What you are asked to do:
Starting at the first line of the data below, retype every line up to and including the one containing "scene.camera = cam".

------------------------------------------------------------------------

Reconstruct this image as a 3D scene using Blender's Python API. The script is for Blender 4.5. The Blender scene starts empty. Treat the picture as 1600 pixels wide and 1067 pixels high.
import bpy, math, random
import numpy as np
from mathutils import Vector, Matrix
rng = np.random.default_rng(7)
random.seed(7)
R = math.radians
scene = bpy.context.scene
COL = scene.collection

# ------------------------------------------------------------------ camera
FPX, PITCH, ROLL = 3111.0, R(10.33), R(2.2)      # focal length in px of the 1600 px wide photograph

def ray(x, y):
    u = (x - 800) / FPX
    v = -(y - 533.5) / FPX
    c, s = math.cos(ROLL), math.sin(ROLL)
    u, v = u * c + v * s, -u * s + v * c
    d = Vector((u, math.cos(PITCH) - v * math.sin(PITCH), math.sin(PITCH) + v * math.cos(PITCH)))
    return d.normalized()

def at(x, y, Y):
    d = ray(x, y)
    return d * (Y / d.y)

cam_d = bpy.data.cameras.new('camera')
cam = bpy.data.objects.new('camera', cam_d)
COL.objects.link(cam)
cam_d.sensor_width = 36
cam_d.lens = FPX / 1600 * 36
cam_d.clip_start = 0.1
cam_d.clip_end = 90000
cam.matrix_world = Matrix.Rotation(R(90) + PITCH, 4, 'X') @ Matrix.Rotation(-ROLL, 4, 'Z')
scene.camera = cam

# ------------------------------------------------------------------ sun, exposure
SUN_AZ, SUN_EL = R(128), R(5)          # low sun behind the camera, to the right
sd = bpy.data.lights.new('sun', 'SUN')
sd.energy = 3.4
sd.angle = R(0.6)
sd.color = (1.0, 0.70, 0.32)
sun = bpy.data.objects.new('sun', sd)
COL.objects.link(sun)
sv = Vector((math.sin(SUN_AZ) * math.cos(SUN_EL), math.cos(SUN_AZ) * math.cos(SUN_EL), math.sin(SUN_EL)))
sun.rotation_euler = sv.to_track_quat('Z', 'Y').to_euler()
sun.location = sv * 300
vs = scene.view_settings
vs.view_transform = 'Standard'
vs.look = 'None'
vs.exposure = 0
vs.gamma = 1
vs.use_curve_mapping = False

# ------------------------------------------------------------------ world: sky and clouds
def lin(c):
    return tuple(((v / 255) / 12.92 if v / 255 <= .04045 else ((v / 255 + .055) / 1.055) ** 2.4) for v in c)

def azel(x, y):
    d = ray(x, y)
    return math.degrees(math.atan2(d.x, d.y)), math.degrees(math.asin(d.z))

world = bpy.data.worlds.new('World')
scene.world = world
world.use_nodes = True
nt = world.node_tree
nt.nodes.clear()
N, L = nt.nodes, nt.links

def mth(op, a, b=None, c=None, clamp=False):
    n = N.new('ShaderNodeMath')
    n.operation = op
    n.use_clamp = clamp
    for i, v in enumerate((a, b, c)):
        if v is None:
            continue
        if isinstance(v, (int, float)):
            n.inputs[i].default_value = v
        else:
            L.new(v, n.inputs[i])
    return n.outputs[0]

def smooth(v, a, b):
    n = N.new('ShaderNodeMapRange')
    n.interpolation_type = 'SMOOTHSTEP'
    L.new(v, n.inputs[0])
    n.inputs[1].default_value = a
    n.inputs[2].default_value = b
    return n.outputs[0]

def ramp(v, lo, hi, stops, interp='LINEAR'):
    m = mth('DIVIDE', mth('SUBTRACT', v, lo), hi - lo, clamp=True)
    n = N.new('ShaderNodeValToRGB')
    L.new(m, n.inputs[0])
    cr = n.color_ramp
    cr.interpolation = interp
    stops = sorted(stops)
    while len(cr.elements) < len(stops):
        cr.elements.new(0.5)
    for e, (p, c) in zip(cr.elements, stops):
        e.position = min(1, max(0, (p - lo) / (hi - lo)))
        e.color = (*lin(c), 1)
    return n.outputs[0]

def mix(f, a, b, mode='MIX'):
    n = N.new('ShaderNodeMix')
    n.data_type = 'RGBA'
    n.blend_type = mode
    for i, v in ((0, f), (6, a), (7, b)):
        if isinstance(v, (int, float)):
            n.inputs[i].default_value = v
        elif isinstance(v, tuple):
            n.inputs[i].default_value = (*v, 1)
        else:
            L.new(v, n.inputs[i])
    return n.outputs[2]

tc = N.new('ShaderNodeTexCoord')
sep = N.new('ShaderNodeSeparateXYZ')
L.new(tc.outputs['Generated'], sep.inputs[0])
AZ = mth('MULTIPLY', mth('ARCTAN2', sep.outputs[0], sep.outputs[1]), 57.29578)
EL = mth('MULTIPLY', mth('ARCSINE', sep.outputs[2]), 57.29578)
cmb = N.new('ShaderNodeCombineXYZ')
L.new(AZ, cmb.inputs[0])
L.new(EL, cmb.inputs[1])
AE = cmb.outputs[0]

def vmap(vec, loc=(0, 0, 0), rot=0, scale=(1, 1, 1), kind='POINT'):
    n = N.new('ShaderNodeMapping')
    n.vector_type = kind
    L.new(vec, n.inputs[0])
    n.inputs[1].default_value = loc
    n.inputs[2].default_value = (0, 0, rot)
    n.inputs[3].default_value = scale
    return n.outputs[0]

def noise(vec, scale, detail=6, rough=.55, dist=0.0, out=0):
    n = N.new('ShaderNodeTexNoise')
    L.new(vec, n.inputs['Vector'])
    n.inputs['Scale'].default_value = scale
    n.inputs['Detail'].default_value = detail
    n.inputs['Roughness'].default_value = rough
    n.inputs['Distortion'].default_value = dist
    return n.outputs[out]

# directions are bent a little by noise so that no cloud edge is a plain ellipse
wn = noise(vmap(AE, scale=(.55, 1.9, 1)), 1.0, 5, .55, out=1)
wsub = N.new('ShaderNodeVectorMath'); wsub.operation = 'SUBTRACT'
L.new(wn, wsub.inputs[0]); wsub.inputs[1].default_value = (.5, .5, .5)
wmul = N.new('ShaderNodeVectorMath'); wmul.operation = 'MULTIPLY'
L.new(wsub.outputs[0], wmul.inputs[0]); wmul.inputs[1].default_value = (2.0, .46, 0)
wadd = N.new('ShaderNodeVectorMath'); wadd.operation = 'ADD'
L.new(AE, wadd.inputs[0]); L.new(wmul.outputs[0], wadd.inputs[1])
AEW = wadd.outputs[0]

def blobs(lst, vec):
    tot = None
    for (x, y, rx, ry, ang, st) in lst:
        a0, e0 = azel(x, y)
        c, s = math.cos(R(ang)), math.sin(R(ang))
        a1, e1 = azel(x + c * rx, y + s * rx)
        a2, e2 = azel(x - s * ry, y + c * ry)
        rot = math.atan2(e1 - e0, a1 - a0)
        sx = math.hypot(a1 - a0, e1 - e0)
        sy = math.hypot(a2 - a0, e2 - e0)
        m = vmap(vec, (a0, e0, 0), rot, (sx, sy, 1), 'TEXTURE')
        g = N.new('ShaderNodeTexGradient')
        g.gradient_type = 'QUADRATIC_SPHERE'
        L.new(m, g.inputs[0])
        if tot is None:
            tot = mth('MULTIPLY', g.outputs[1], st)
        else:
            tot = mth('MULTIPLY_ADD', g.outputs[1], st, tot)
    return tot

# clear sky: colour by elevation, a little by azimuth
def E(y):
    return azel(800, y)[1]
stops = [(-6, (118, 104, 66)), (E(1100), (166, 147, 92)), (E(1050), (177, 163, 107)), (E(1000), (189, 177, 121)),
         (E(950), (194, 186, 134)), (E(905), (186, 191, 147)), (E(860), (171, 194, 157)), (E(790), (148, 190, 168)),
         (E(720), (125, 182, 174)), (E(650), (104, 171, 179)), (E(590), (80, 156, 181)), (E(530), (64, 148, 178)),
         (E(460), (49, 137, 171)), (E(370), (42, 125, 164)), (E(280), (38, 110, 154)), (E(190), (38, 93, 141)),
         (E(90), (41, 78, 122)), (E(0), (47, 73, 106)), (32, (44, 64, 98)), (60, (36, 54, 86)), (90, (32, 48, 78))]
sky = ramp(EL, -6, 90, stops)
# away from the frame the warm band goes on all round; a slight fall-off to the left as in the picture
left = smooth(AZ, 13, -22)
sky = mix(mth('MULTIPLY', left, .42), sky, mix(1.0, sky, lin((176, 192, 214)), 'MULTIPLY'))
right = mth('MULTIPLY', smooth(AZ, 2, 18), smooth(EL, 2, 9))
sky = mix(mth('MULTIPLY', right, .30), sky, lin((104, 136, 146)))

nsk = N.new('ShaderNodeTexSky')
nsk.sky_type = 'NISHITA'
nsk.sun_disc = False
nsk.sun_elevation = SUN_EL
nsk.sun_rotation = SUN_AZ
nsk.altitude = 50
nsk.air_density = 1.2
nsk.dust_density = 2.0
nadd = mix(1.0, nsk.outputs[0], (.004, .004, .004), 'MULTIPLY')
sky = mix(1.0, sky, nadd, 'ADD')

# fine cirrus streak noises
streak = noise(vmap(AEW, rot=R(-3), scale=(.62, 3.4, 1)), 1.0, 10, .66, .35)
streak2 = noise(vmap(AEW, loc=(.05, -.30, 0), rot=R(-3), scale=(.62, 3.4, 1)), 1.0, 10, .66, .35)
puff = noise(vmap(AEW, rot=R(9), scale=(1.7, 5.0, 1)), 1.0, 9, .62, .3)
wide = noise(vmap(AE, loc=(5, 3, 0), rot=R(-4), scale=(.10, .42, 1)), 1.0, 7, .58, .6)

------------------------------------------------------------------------

Exercise result:
Reconstruct this image as a 3D scene using Blender's Python API. The script is for Blender 4.5. The Blender scene starts empty. Treat the picture as 1600 pixels wide and 1067 pixels high.
import bpy, math, random
import numpy as np
from mathutils import Vector, Matrix
rng = np.random.default_rng(7)
random.seed(7)
R = math.radians
scene = bpy.context.scene
COL = scene.collection

# ------------------------------------------------------------------ camera
FPX, PITCH, ROLL = 3111.0, R(10.33), R(2.2)      # focal length in px of the 1600 px wide photograph

def ray(x, y):
    u = (x - 800) / FPX
    v = -(y - 533.5) / FPX
    c, s = math.cos(ROLL), math.sin(ROLL)
    u, v = u * c + v * s, -u * s + v * c
    d = Vector((u, math.cos(PITCH) - v * math.sin(PITCH), math.sin(PITCH) + v * math.cos(PITCH)))
    return d.normalized()

def at(x, y, Y):
    d = ray(x, y)
    return d * (Y / d.y)

cam_d = bpy.data.cameras.new('camera')
cam = bpy.data.objects.new('camera', cam_d)
COL.objects.link(cam)
cam_d.sensor_width = 36
cam_d.lens = FPX / 1600 * 36
cam_d.clip_start = 0.1
cam_d.clip_end = 90000
cam.matrix_world = Matrix.Rotation(R(90) + PITCH, 4, 'X') @ Matrix.Rotation(-ROLL, 4, 'Z')
scene.camera = cam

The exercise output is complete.